“Di Kabupaten Morowali Utara, Sulawesi Tengah, hampir semua perusahaan perkebunan sawit bermasalah”
Demikian keterangan Terhar, Sekretaris Tim Sengketa Lahan Pemerintah Daerah Morowali Utara, kepada Mongabay, Senin, (26/01/2015). Tim Sengketa Lahan ini merupakan tim yang dibentuk Pemerintah Morowali Utara guna menangani konflik perusahaan sawit dengan masyarakat dan segala permasalahannya.
Menurut Terhar, ekspansi perkebunan sawit selalu diikuti dengan peningkatan jumlah permasalahan di tingkat bawah.

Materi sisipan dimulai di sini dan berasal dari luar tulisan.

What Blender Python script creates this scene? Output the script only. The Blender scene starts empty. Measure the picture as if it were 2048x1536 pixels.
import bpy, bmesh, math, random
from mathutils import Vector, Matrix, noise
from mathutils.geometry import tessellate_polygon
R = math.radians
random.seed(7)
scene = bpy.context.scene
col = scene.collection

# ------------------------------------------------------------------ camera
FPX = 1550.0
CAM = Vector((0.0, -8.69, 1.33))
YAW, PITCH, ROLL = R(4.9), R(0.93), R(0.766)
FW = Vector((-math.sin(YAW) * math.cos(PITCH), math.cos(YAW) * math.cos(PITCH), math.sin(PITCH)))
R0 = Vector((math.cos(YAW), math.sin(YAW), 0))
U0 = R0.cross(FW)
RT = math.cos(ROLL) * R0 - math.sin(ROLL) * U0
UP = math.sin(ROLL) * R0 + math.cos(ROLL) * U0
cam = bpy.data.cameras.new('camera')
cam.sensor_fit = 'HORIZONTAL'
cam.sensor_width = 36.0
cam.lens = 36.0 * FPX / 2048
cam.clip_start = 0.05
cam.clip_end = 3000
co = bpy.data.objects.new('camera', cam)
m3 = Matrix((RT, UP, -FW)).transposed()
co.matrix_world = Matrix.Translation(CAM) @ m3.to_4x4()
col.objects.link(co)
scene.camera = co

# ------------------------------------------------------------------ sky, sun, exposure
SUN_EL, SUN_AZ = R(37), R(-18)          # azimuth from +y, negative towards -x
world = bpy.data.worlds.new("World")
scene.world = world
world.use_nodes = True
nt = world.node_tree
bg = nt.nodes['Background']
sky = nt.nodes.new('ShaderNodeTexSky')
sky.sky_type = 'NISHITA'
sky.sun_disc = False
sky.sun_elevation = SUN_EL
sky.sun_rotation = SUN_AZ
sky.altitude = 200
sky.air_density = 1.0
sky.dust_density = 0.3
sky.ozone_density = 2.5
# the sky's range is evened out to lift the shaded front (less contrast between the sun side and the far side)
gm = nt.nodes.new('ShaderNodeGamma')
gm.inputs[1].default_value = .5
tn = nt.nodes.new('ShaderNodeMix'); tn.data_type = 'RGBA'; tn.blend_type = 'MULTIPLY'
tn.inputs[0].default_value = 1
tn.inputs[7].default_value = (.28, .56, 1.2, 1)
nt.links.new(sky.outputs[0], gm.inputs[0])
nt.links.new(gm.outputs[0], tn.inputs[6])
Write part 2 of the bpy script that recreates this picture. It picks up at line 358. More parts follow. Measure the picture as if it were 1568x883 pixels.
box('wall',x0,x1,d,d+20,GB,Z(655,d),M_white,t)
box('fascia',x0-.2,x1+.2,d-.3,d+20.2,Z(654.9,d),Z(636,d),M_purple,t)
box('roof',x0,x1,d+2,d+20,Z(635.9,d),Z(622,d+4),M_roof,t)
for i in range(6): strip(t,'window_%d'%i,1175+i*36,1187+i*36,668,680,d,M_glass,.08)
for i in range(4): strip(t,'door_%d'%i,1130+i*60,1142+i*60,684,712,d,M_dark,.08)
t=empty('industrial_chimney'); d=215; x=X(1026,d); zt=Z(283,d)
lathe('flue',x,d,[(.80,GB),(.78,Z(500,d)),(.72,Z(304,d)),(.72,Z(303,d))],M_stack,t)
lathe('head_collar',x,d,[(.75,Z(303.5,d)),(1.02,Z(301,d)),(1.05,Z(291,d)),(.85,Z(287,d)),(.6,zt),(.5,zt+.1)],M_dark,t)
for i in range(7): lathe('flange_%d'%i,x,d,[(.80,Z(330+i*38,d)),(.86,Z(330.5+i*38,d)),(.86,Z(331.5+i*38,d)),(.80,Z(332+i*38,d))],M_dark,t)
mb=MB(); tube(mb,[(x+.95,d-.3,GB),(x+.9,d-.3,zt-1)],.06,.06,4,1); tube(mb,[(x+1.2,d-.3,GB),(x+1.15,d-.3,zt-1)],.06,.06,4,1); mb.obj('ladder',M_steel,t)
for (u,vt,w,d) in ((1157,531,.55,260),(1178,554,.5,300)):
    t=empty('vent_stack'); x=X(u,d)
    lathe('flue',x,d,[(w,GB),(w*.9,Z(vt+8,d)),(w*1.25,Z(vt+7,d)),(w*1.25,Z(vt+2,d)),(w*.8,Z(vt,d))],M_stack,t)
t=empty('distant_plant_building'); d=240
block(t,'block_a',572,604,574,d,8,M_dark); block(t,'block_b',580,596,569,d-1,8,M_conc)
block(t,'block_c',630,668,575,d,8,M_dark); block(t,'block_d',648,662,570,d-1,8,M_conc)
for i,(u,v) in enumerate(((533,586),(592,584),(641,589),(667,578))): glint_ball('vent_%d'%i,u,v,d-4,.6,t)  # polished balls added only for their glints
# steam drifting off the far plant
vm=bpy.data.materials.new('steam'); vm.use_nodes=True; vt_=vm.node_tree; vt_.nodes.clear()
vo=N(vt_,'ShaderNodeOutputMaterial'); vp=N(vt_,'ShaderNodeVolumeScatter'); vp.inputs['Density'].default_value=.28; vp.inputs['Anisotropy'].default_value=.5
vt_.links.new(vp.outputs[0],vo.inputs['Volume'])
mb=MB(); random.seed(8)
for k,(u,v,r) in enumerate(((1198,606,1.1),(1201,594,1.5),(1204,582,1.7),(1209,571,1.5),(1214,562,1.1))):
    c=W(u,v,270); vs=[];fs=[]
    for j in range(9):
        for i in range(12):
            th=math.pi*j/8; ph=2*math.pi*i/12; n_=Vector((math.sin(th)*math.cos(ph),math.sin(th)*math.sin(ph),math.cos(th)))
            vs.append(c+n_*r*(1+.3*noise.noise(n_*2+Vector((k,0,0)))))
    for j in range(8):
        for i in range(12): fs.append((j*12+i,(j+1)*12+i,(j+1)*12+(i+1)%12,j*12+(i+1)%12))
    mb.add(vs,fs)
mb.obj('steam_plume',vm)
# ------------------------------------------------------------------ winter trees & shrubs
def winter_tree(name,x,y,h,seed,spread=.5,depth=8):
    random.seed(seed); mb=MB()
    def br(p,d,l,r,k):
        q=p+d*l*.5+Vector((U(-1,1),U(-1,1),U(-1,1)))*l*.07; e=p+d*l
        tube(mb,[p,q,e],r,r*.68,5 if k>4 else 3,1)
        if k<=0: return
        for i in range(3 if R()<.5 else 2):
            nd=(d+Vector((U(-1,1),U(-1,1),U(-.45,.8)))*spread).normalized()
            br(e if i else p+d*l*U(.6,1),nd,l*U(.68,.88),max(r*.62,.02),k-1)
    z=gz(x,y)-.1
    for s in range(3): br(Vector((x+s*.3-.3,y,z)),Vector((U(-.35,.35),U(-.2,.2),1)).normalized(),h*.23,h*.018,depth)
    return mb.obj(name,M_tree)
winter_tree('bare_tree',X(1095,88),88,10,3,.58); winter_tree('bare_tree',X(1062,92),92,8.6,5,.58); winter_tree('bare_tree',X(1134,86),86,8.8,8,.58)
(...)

Sebut saja, PTPN XIV di Kecamatan Mori Utara dan Mori Atas, baik dengan masyarakat maupun dengan perusahaan perkebunan lain, yang masih menyisakan berbagai permasalahan. Mulai dari tumpang tindih hak guna usaha (HGU) PTPN XIV dengan ijin lokasi PT. Rimbunan Alam Sentosa (PT. RAS), hingga kecurigaan warga Desa Lee, Kecamatan Mori Atas, terhadap prosedur mendapatkan sertifikat HGU yang dianggap tidak sesuai dengan aturan perundang-undangan. Sebab, warga tidak pernah menyerahkan sertifikat tanah namun sudah di HGU-kan. Padahal status kepemilikan itu milik warga setempat.
“Permasalahannya masih diselesaikan di level top manejemen,” kata Terhar yang juga menjabat pelaksana tugas Kepala Kesbang Pol dan Polisi Pamong Praja Morowali Utara.
Contoh lain, PT. Karunia Alam Makmur (KAM), salah satu perusahaan yang beroperasi di Kecamatan Mamosalato, Kabupaten Morowali Utara yang menguasai lahan sekitar 15.000 hektar. Di salah satu desanya, ada masalah antara masyarakat dengan pihak perusahaan. Perusahaan itu mendapat izin dari Bupati Anwar Hafid, ketika masih menjadi bagian dari kabupaten induk di Morowali.
Terhar menjelaskan, setiap perkebunan kelapa sawit di Kabupaten Morowali Utara memiliki permasalahan yang variatif dengan tingkat kerumitan yang berbeda. Di antaranya PT. Kurnia Luwuk Sejati (PT. KLS), PT. Sinar Mas, PT. Sinar Gemilang, PTPN XIV, serta tiga perusahaan di bawah payung PT. Astra Agro Lestari, yakni PT. Cipta Agro Nusantara (PT. CAN), PT. Agro Nusa Abadi (PT. ANA), dan PT. Rimbunan Alam Sentosa (RAS).
Menurut Terhar, respon atas permasalahan sudah dilakukan, namun belum terlaksana pada tahap realisasi. Seperti lahan PT. Sinar Mas yang dikelola anak perusahaannya PT. Timur Jaya Indoberkah. Hingga selesai lahan plasmanya, belum juga diserahkan kepada warga.
Ia menambahkan, permasalahan yang rumit terjadi di perkebunan sawit PT. ANA. Pasalnya, dalam satu hektar lahan terdapat 5 sampai 6 surat keterangan penguasaan tanah (SKPT) milik masyarakat. Sehingga, data berdasarkan luasan SKPT mencapai 12.000-an hektar. Sementara, luasan yang tertanami kurang lebih 7.000-an hektar. Sampai detik ini, katanya, sejak PT. ANA mengantongi ijin lokasi dari tahun 2006, belum ada konversi kepada masyarakat di enam desa lingkar sawit itu.
Begitu juga dengan PT. CAN yang memiliki wilayah perkebunan di daerah bekas konflik Poso tahun 1998 yakni di Kecamatan Lembo Raya. “Pemerintah daerah tentu saja mengambil langkah berbeda, terhadap permasalahan yang dihadapi,” kata Terhar.
Agus Batulapa, salah seorang warga di Desa Molino, Kecamatan Petasia Timur, yang merupakan desa lingkar sawit PT. ANA, berharap permasalahan yang terjadi segera diselesaikan. “Kami ingin, persoalan perusahaan sawit di Kabupaten Morowali Utara cepat dituntaskan. Kami lelah terus berkonflik,” ujarnya.